As we look over the beautiful grass meadows at the foot of the Downs, don't let's forget that it's our local farmers who maintain the countryside as it is.  So the plight of dairy farmers is something that should concern us all.

I've had letters from a number of local producers, including Chichester College which keeps a dairy herd near Pulborough as part of its training course for young farmers.

They feel that farmers are being unfairly disadvantaged, to the point that many are being forced out of business.  Indeed, the number of dairy farmers in West Sussex has halved in a decade.

Milk costs the consumer around 46p a pint and costs around 30p a pint to produce.  But some dairy farmers are caught up in one-sided contracts with middle-man processors, like Dairy Crest in the case of Chichester College, who pay them only 25p a pint.  This 5p loss for every pint produced is costing affected farmers up to £40,000 a year.

The price of milk is at historic lows.  New data reveals that the price in shops has fallen by 16 per cent over the past three years and is lower than in Germany, Italy, the Netherlands, Sweden and Denmark.

With a few buyers dominating the market, smaller producers can be unfairly squeezed.

The Government has helped to broker a voluntary code of practice between dairy producers and farmers, which should help to prevent the exploitation we've seen.

Not all supermarkets had been taking advantage of farmers, and the big three who -  it was claimed - were paying farmers below cost price - ASDA, Morrisons and The Co-op - have agreed to increase the price they pay as a result of the recent pressure.

Major processors, such as Wisemans and Dairy Crest, have also pledged not to implement further price cuts. 

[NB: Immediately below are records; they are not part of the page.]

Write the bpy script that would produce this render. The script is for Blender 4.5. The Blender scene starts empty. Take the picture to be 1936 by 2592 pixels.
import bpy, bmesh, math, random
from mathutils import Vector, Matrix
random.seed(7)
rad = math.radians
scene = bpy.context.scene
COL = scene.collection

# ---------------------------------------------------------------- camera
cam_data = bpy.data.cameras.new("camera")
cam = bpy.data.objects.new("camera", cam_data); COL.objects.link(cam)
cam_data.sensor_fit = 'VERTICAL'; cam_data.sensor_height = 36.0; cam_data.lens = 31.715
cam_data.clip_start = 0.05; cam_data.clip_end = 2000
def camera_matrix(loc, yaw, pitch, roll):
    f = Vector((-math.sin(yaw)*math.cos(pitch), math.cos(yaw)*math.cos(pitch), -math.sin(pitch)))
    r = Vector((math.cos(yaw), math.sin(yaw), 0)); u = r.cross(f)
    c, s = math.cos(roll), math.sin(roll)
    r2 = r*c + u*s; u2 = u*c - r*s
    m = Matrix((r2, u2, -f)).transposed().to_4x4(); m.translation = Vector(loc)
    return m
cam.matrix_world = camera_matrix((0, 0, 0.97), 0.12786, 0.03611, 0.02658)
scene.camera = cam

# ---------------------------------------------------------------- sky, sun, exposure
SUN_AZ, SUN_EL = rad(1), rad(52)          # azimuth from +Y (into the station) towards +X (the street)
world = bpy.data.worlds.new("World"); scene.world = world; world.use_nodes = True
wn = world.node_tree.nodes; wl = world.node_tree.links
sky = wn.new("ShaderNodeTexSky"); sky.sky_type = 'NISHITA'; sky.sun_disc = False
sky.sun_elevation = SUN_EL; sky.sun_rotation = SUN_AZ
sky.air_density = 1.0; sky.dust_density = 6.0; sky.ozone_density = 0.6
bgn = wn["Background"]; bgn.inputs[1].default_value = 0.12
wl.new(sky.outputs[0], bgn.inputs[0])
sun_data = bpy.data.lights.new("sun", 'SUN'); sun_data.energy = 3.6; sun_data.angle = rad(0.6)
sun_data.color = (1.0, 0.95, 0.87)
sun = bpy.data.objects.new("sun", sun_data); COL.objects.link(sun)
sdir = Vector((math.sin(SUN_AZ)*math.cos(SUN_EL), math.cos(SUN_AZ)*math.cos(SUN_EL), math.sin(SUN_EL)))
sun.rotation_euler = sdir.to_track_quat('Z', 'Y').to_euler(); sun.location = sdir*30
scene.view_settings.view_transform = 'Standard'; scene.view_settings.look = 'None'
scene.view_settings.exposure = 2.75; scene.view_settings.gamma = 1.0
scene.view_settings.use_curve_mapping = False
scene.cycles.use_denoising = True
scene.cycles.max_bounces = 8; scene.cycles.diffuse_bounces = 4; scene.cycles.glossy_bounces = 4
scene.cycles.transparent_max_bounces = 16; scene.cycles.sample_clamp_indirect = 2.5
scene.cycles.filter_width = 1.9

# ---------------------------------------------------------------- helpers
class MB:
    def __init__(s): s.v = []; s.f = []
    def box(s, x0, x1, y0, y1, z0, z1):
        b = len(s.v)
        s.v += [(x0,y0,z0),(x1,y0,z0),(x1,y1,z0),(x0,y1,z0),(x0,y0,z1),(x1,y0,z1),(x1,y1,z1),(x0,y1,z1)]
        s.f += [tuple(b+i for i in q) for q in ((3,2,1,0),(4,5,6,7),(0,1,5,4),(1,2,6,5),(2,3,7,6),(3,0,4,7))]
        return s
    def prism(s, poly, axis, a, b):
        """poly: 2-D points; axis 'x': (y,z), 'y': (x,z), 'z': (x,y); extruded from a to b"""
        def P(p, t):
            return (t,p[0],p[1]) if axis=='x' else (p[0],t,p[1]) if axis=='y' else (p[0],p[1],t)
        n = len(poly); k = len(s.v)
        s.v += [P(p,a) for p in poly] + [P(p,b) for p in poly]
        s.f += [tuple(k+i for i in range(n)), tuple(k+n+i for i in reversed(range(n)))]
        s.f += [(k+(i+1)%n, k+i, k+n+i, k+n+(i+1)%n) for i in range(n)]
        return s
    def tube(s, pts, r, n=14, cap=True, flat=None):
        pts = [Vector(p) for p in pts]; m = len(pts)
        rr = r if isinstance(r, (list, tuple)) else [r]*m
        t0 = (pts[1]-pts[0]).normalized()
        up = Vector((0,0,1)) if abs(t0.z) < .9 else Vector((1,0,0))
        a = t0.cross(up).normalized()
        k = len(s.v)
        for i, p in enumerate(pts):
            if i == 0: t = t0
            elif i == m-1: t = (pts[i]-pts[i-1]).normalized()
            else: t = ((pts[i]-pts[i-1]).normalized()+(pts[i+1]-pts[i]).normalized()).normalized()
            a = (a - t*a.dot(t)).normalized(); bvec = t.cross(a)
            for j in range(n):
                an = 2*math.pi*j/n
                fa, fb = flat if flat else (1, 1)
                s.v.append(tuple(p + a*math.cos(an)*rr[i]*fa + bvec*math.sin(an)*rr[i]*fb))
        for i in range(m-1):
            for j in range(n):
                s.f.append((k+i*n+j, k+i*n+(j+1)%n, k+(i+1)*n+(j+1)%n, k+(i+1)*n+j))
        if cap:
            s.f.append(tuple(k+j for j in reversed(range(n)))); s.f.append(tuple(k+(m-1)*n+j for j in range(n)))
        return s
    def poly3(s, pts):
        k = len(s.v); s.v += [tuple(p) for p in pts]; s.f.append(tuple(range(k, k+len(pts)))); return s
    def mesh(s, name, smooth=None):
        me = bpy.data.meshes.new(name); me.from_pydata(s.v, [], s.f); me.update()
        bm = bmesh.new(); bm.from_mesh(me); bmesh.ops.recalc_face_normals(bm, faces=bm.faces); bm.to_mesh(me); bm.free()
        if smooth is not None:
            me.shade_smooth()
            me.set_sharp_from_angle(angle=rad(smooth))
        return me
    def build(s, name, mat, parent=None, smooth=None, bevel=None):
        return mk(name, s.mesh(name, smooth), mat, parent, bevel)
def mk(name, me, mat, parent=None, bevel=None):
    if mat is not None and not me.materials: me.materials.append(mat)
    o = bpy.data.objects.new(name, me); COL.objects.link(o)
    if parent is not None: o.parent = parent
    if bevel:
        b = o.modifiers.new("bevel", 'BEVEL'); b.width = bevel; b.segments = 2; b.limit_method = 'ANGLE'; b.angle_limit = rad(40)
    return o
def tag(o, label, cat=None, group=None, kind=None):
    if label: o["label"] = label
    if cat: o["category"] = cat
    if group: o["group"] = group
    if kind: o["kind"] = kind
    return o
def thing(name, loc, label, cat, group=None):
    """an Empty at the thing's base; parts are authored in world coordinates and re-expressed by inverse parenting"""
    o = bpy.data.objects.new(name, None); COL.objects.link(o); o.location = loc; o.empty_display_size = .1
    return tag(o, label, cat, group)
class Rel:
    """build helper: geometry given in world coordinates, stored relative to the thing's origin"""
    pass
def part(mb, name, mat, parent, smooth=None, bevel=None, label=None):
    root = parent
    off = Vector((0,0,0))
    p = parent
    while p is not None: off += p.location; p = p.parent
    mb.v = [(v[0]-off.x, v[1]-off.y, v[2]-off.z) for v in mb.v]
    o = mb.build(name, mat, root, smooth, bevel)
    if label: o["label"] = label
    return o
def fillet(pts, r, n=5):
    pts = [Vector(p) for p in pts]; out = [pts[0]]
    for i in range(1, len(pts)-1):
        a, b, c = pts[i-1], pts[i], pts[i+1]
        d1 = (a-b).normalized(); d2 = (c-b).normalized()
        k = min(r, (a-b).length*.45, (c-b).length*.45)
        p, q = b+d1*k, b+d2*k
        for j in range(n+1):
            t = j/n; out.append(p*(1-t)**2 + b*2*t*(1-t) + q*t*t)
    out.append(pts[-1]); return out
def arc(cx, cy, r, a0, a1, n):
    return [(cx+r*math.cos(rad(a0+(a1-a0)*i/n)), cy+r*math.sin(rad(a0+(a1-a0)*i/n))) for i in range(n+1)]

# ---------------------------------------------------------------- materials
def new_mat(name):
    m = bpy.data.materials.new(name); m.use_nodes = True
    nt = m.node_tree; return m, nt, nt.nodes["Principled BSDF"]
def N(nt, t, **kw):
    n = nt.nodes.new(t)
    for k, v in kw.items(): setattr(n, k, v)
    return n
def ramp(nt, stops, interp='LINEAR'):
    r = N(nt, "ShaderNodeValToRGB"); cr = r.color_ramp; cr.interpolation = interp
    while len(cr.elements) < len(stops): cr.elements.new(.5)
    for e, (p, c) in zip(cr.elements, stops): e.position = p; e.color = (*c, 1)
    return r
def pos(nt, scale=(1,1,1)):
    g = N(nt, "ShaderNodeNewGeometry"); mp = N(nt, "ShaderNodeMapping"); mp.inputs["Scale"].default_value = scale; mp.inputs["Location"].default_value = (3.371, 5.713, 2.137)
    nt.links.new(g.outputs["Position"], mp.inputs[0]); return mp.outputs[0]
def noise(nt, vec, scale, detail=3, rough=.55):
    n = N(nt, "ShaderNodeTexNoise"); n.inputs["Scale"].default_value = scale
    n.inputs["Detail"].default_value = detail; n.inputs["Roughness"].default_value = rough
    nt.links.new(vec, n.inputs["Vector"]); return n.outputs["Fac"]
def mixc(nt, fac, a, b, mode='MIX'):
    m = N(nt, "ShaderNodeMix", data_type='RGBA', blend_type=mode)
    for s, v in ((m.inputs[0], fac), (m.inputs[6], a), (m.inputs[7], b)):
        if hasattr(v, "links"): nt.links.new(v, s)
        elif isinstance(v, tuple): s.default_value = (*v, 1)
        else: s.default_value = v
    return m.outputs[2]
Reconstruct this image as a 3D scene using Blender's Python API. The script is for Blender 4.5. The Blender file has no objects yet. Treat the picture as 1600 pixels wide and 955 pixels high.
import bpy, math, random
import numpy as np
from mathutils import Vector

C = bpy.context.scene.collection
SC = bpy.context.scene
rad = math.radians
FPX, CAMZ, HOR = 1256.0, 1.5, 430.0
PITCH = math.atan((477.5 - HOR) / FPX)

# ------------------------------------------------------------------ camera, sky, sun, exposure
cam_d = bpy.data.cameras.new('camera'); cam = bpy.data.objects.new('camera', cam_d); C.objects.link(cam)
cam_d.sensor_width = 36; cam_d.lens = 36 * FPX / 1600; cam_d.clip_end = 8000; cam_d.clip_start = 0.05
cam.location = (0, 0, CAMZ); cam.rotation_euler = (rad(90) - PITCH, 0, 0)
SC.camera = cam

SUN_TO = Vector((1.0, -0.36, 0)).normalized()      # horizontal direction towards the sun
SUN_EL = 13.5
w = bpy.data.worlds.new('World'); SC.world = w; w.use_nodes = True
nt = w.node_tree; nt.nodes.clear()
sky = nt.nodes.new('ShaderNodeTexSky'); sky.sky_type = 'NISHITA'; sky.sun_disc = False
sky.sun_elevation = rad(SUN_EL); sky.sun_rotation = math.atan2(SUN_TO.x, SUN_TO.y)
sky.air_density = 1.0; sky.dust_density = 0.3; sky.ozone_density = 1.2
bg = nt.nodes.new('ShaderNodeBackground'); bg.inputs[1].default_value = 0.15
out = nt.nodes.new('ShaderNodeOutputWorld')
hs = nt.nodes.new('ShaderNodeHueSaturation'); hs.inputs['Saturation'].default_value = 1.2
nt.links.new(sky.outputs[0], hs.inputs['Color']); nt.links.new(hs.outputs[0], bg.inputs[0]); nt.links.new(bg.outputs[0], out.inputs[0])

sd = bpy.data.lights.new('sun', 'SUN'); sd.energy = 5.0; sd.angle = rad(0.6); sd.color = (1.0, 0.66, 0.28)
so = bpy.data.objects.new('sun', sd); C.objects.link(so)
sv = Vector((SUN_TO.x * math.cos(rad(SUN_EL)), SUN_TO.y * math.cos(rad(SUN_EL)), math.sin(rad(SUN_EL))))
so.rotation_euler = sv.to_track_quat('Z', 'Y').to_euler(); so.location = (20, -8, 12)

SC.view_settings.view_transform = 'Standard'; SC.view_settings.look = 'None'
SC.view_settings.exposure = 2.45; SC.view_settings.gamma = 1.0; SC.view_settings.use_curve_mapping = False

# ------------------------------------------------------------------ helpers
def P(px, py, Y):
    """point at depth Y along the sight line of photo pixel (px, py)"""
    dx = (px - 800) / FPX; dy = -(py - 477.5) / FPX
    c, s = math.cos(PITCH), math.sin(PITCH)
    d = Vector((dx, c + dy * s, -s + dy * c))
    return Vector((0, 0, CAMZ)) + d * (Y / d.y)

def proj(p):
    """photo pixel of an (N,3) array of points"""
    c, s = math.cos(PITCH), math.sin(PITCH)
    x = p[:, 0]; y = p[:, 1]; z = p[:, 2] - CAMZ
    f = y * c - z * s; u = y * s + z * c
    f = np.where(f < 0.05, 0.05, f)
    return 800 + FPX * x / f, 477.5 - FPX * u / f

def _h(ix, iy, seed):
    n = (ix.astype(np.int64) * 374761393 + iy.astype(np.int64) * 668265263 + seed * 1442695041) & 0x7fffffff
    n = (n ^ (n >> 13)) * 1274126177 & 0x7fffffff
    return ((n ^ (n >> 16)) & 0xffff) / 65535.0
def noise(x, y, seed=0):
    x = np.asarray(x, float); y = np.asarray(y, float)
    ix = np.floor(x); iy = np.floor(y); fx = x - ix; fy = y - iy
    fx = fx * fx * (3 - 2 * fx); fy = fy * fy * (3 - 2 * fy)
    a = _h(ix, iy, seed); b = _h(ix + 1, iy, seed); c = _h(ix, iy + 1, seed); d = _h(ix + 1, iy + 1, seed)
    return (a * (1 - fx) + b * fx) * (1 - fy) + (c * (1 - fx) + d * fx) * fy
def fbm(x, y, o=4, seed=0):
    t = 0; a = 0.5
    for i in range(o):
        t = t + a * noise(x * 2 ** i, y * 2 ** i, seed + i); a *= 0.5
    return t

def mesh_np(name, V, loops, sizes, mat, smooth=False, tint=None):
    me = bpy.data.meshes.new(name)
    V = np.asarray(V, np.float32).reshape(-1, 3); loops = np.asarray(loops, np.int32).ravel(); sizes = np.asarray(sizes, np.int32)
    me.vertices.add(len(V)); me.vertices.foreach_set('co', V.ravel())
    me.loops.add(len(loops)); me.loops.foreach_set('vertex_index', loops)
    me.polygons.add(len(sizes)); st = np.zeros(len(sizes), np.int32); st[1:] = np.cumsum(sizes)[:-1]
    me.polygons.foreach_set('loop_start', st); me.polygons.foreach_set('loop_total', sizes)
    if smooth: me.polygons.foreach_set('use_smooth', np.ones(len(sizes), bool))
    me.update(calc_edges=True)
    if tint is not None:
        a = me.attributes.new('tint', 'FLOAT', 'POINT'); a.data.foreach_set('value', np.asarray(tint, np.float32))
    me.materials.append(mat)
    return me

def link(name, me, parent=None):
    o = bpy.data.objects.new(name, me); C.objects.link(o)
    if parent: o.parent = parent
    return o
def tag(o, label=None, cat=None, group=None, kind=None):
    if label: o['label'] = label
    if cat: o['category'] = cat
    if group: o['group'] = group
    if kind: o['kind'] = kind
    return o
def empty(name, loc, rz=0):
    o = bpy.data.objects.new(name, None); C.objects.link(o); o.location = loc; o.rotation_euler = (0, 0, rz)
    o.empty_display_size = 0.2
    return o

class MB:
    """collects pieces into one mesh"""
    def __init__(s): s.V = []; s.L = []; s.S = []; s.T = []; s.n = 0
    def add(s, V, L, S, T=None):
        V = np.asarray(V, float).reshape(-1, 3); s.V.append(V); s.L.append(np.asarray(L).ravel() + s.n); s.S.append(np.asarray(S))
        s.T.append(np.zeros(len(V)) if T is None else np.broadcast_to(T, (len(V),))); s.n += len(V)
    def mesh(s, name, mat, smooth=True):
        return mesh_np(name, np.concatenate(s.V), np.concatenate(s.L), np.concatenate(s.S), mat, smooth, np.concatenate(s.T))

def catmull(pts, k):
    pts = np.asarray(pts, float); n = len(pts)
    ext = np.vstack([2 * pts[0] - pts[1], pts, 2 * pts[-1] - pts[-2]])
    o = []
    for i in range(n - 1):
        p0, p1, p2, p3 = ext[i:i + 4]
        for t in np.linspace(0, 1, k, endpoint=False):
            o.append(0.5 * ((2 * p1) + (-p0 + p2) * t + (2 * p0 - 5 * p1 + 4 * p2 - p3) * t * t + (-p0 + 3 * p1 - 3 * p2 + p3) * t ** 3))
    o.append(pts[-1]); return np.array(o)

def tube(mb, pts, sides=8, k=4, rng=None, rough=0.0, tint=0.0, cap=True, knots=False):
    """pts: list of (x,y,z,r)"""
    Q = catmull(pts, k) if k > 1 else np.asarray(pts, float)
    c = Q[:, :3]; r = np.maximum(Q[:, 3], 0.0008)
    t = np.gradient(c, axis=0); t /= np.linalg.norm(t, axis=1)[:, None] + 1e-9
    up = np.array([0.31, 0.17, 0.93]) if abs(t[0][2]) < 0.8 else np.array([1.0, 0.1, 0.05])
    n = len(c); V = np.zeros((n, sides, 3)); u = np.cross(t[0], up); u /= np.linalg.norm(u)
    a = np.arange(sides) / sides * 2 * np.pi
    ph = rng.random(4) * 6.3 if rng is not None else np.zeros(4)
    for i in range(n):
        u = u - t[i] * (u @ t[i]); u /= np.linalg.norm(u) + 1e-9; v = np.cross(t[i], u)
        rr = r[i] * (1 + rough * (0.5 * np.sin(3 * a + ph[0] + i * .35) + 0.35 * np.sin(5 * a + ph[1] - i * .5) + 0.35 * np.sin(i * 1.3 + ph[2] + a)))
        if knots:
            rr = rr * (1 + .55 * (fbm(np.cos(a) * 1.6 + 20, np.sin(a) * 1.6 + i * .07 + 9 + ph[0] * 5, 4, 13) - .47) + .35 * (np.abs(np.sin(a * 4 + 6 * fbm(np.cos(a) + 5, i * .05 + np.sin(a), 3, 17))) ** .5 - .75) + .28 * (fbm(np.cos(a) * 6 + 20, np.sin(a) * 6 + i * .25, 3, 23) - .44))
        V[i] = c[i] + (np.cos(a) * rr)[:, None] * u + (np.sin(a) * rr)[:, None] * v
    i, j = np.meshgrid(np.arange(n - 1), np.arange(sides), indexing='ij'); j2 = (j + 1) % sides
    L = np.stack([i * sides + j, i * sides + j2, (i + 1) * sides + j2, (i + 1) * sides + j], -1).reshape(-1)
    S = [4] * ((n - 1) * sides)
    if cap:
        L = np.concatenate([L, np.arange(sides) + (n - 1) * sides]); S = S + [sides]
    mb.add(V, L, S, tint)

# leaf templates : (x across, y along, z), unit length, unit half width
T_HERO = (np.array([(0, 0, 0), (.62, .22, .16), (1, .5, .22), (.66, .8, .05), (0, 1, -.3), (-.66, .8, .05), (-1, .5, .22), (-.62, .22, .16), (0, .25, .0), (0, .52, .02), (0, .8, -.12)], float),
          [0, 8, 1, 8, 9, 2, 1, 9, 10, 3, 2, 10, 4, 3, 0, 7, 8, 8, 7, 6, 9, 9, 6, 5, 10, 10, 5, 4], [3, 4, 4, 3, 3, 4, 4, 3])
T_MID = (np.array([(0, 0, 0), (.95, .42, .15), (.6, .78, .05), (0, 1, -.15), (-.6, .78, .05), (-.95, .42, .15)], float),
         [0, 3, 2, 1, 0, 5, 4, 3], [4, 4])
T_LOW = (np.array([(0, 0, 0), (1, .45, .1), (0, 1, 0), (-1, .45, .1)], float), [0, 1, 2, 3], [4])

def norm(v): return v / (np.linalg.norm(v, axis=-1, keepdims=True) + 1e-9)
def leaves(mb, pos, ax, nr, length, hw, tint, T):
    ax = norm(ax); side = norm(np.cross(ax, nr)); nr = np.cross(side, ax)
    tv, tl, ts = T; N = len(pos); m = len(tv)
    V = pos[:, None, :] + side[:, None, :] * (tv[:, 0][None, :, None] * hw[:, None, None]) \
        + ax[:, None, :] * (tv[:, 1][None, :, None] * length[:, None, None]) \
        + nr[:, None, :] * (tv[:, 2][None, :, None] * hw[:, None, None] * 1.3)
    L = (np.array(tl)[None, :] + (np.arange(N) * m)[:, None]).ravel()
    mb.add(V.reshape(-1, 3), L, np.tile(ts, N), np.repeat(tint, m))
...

To safeguard farmers in the long term, the Government is legislating for a Grocery Code Adjudicator who will oversee relations between farmers and producers, an idea I pioneered when in Opposition.  This will protect smaller suppliers by ensuring that large retailers cannot abuse their power.

We all want to keep the cost of living as low as possible, and dairy farmers must be competitive.  But British famers should be treated fairly - or else in the end the consumer will lose, as well as the countryside.